Quais as perspetivas de futuro para o setor do azeite?
Tendo em consideração que o azeite é a gordura mais saudável que existe no mundo e que representa apenas uma percentagem ínfima das gorduras animais e vegetais consumidas no Mundo, dir-se-ia que existe um grande potencial de crescimento do consumo de azeite e, portanto, um futuro prometedor para o setor do azeite em geral.
Esta constatação influencia os investimentos na produção de azeite. No caso português, este sentimento otimista justifica a contínua tendência de instalação de novos olivais, cujas produções, muito provavelmente, se destinarão a mercados externos, aumentando o nível de exportações.

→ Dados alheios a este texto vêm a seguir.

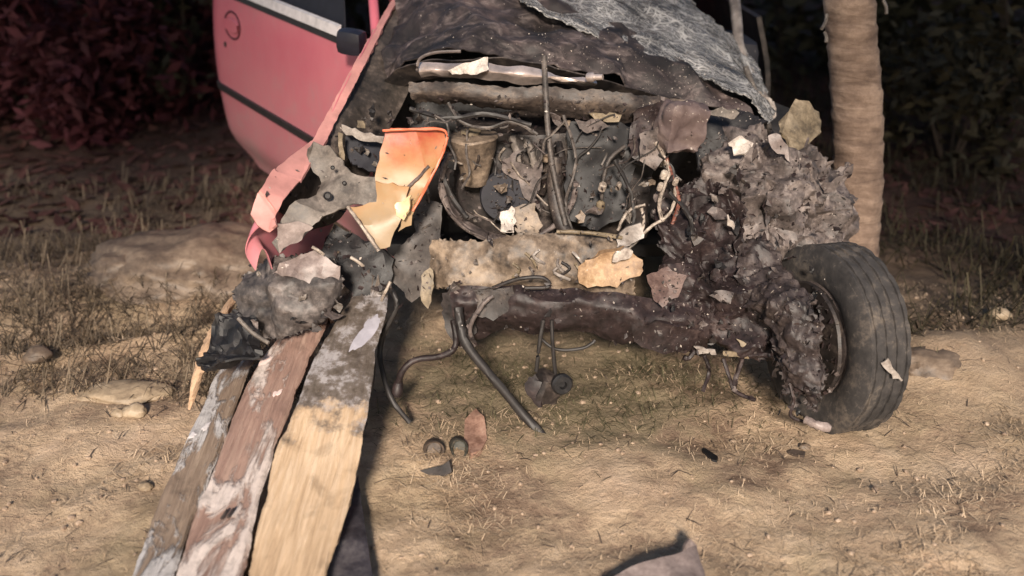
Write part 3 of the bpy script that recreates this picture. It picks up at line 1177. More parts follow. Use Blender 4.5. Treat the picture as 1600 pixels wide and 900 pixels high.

No mercado interno, com o nível de preços dos últimos 2 anos, houve uma quebra de cerca de 11% no consumo de azeite. Ainda assim, o consumidor de azeite resistiu, dado que o aumento percentual do preço do azeite foi muito mais elevado. Mas sem dúvida que precisamos de uma estratégia de apelo ao consumo de modo a quebrarmos uma tendência, que já existia antes da alta de preços, de manutenção ou ligeira quebra no nível de consumo de azeite. Esta tendência verifica-se, em geral, nos outros países europeus mediterrânicos, tradicionais produtores de azeite (Espanha, Itália e Grécia).
Mais uma vez, regista-se que o setor precisa que a sua estrutura interprofissional funcione verdadeiramente, de modo que sejam construídas campanhas de promoção do consumo junto de novos consumidores (jovens), que evidenciem as suas características benéficas para a saúde e a sua forte ligação à Dieta Mediterrânica. A AIFO servirá ainda para apoiar a divulgação da qualidade do azeite nacional, promovendo a marca portuguesa e ajudando à criação de mais valor para a produção nacional. Oxalá este novo governo que agora entrou em funções consiga perceber o papel fundamental e a missão da estrutura interprofissional do sector olivícola.